### Scene script records:

───

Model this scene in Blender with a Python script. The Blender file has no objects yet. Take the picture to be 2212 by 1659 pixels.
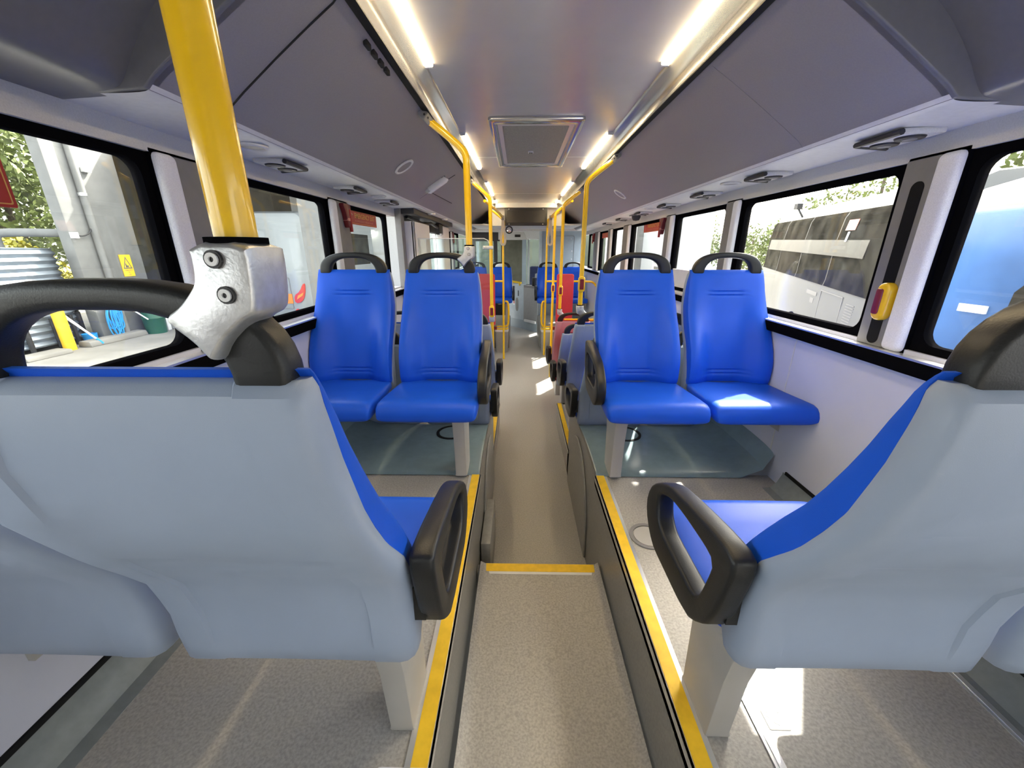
import bpy, bmesh, math, random
from mathutils import Vector, Matrix
random.seed(7)
SC = bpy.context.scene
COL = SC.collection
PI = math.pi

# ------------------------------------------------------------------ materials
def mat(name, col, rough=.5, metal=0., spec=.5, var=0., vscale=40., bump=0., bscale=200., coat=0., emit=None, alpha=None, col2=None, trans=0.):
    m = bpy.data.materials.new(name); m.use_nodes = True
    nt = m.node_tree; b = nt.nodes['Principled BSDF']
    c = (*col, 1)
    b.inputs['Base Color'].default_value = c
    b.inputs['Roughness'].default_value = rough
    b.inputs['Metallic'].default_value = metal
    b.inputs['Specular IOR Level'].default_value = spec
    b.inputs['Coat Weight'].default_value = coat
    b.inputs['Coat Roughness'].default_value = .08
    if emit:
        b.inputs['Emission Color'].default_value = (*emit[0], 1)
        b.inputs['Emission Strength'].default_value = emit[1]
    if var or bump:
        tc = nt.nodes.new('ShaderNodeTexCoord')
    if var:
        n = nt.nodes.new('ShaderNodeTexNoise'); n.inputs['Scale'].default_value = vscale; n.inputs['Detail'].default_value = 4
        nt.links.new(tc.outputs['Object'], n.inputs['Vector'])
        r = nt.nodes.new('ShaderNodeValToRGB')
        lo = tuple(max(0, x * (1 - var)) for x in col); hi = tuple(min(1, x * (1 + var)) for x in (col2 or col))
        r.color_ramp.elements[0].position = .35; r.color_ramp.elements[1].position = .65
        r.color_ramp.elements[0].color = (*lo, 1); r.color_ramp.elements[1].color = (*hi, 1)
        nt.links.new(n.outputs['Fac'], r.inputs['Fac']); nt.links.new(r.outputs['Color'], b.inputs['Base Color'])
    if bump:
        n2 = nt.nodes.new('ShaderNodeTexNoise'); n2.inputs['Scale'].default_value = bscale; n2.inputs['Detail'].default_value = 2
        nt.links.new(tc.outputs['Object'], n2.inputs['Vector'])
        bp = nt.nodes.new('ShaderNodeBump'); bp.inputs['Strength'].default_value = bump; bp.inputs['Distance'].default_value = .002
        nt.links.new(n2.outputs['Fac'], bp.inputs['Height']); nt.links.new(bp.outputs['Normal'], b.inputs['Normal'])
    return m

def glass_mat(name, tint, refl=.06, haze=.0, hazecol=(.8, .82, .8)):
    m = bpy.data.materials.new(name); m.use_nodes = True
    nt = m.node_tree; nt.nodes.remove(nt.nodes['Principled BSDF'])
    out = nt.nodes['Material Output']
    t = nt.nodes.new('ShaderNodeBsdfTransparent'); t.inputs['Color'].default_value = (*tint, 1)
    g = nt.nodes.new('ShaderNodeBsdfGlossy'); g.inputs['Roughness'].default_value = .02
    mx = nt.nodes.new('ShaderNodeMixShader'); mx.inputs['Fac'].default_value = refl
    nt.links.new(t.outputs[0], mx.inputs[1]); nt.links.new(g.outputs[0], mx.inputs[2])
    if haze:
        d = nt.nodes.new('ShaderNodeBsdfDiffuse'); d.inputs['Color'].default_value = (*hazecol, 1)
        m2 = nt.nodes.new('ShaderNodeMixShader'); m2.inputs['Fac'].default_value = haze
        nt.links.new(mx.outputs[0], m2.inputs[1]); nt.links.new(d.outputs[0], m2.inputs[2]); mx = m2
    nt.links.new(mx.outputs[0], out.inputs['Surface'])
    return m

M = {}
M['blue'] = mat('blue_vinyl', (.010, .088, .60), .42, spec=.22, var=.05, vscale=6, bump=.12, bscale=900)
M['redv'] = mat('red_vinyl', (.5, .02, .03), .38, spec=.5, var=.05, vscale=6)
M['shell'] = mat('grey_seat_shell', (.29, .35, .455), .42, spec=.5, var=.03, vscale=5, bump=.08, bscale=1200)
M['shellp'] = mat('pink_seat_shell', (.46, .24, .30), .4, spec=.5, var=.03, vscale=5)
M['black'] = mat('black_plastic', (.011, .012, .013), .42, spec=.4, bump=.12, bscale=500)
M['rubber'] = mat('black_rubber', (.004, .004, .005), .7, spec=.0)
M['yellow'] = mat('yellow_powder_coat', (.92, .57, .008), .22, spec=.5, var=.03, vscale=12, coat=.5)
M['strip'] = mat('yellow_edge_strip', (.88, .56, .02), .55, var=.07, vscale=30)
M['alu'] = mat('cast_aluminium', (.62, .63, .64), .38, metal=.75, var=.08, vscale=90, bump=.15, bscale=300)
M['trim'] = mat('aluminium_trim', (.78, .79, .80), .28, metal=.8)
M['steelpost'] = mat('grey_painted_steel', (.42, .41, .385), .45, spec=.5, var=.04, vscale=8)
M['floor'] = mat('speckled_floor_vinyl', (.38, .365, .335), .42, spec=.4, var=.16, vscale=140, bump=.12, bscale=260)
M['floorlow'] = mat('grey_floor_vinyl', (.40, .39, .365), .36, spec=.45, var=.14, vscale=140, bump=.1, bscale=260)
M['riser'] = mat('grey_riser_vinyl', (.24, .235, .215), .36, spec=.45, var=.12, vscale=120)
M['arch'] = mat('blue_grey_arch_vinyl', (.19, .26, .285), .26, spec=.5, var=.05, vscale=20)
M['archside'] = mat('grey_arch_side_vinyl', (.28, .275, .255), .4, var=.08, vscale=40)
M['wall'] = mat('pale_lilac_wall_panel', (.55, .565, .65), .45, var=.02, vscale=5)
M['skirt'] = mat('skirting_vinyl', (.20, .22, .22), .45, var=.06, vscale=40)
M['beam'] = mat('grey_window_beam', (.60, .60, .58), .6, var=.05, vscale=260, bump=.2, bscale=400)
M['pillarw'] = mat('pale_fabric_pillar', (.86, .86, .88), .85, var=.07, vscale=400, bump=.3, bscale=600)
M['pillarg'] = mat('grey_pillar_cover', (.22, .215, .21), .5, var=.03, vscale=30)
M['cove'] = mat('grey_duct_panel', (.275, .262, .262), .36, spec=.45, var=.03, vscale=200, bump=.06, bscale=500)
M['flange'] = mat('pale_grey_flange', (.70, .70, .68), .42, var=.03, vscale=60)
M['rearcove'] = mat('dark_grey_rear_cover', (.15, .15, .157), .34, spec=.5, var=.03, vscale=60)
M['ceil'] = mat('satin_grey_ceiling', (.56, .54, .53), .24, metal=.25, spec=.5, var=.015, vscale=8)
M['trunk'] = mat('polished_trunking', (.50, .50, .49), .14, metal=.75)
M['led'] = mat('warm_light_diffuser', (.9, .85, .7), .4, emit=((1., .78, .46), 15.))
M['slot'] = mat('dark_slot', (.012, .012, .012), .7, spec=.1)
M['white'] = mat('white_plastic', (.72, .73, .74), .4, var=.02, vscale=20)
M['mesh'] = mat('perforated_grille', (.30, .30, .26), .5, metal=.3, var=.35, vscale=420)
M['glass'] = glass_mat('window_glass', (.93, .95, .94), .05, .014)
M['glassr'] = glass_mat('sunny_window_glass', (.95, .95, .93), .05, .014, (.95, .93, .88))
M['screen'] = glass_mat('clear_screen_glass', (.90, .96, .95), .06, .02, (.8, .9, .9))
M['darkglass'] = mat('dark_tinted_glass', (.035, .033, .027), .5, spec=.0, var=.45, vscale=2.5)
M['red'] = mat('red_sign_sheet', (.42, .018, .014), .45)
M['redsun'] = mat('sunlit_red_sign_sheet', (.62, .05, .03), .45)  # lighter copy of the red sheet, sunlight put into its colour
M['redd'] = mat('dark_red_plastic', (.16, .008, .012), .4)
M['redpanel'] = mat('red_padded_panel', (.56, .03, .05), .45, var=.04, vscale=10)
M['gold'] = mat('gold_lettering', (.72, .40, .10), .5)
M['pinkt'] = mat('faded_pink_lettering', (.62, .25, .2), .5)
M['cab'] = mat('blue_grey_partition', (.34, .41, .46), .4, var=.04, vscale=12)
M['cabl'] = mat('pale_blue_grey_panel', (.52, .60, .64), .4, var=.04, vscale=12)
M['bin'] = mat('grey_bin_plastic', (.36, .36, .35), .5, var=.03, vscale=20)
M['dark'] = mat('dark_housing', (.02, .02, .022), .5)
M['sign'] = mat('dark_display_glass', (.022, .019, .016), .2, spec=.5)
M['strap'] = mat('beige_webbing', (.48, .44, .38), .75, var=.08, vscale=120)
M['chrome'] = mat('mirror_chrome', (.85, .86, .86), .05, metal=1.)
M['btn'] = mat('dark_red_button', (.22, .02, .03), .3)
M['ink'] = mat('dark_grey_ink', (.12, .12, .12), .6)
M['paper'] = mat('white_sheet', (.85, .86, .87), .5)
M['seam'] = mat('dark_seam', (.012, .012, .012), .8)
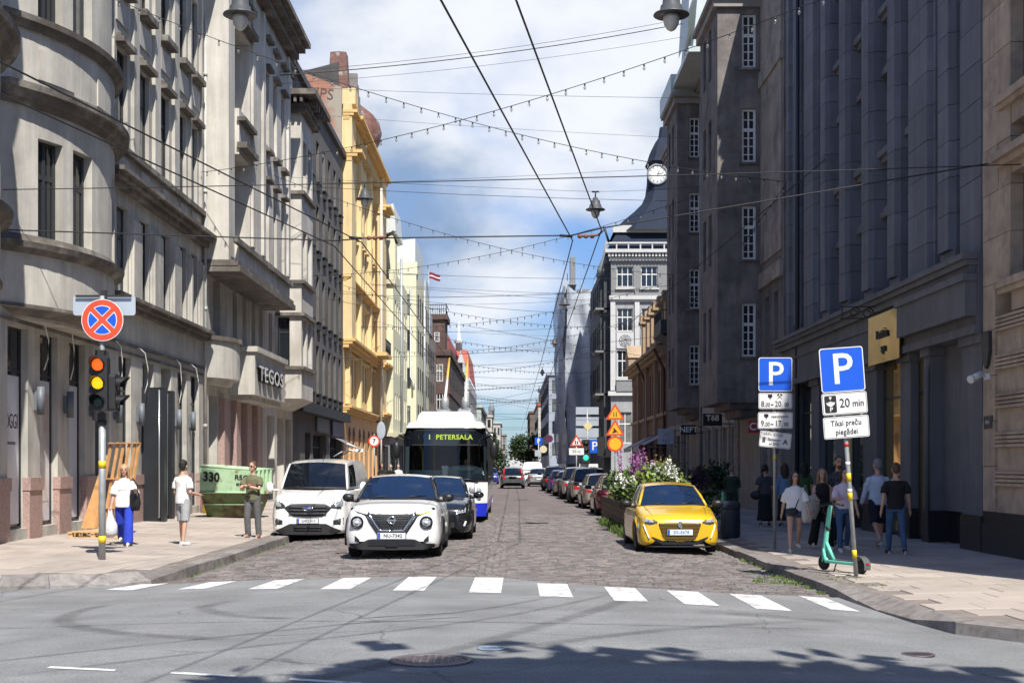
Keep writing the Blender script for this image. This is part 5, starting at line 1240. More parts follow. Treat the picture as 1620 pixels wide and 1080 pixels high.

───

### Task prompt:
Return the lines exactly as they stand, from the start of the entries through the line holding "PI = math.pi"; omit the pictures.

### Final result:
Model this scene in Blender with a Python script. The Blender file has no objects yet. Take the picture to be 2212 by 1659 pixels.
import bpy, bmesh, math, random
from mathutils import Vector, Matrix
random.seed(7)
SC = bpy.context.scene
COL = SC.collection
PI = math.pi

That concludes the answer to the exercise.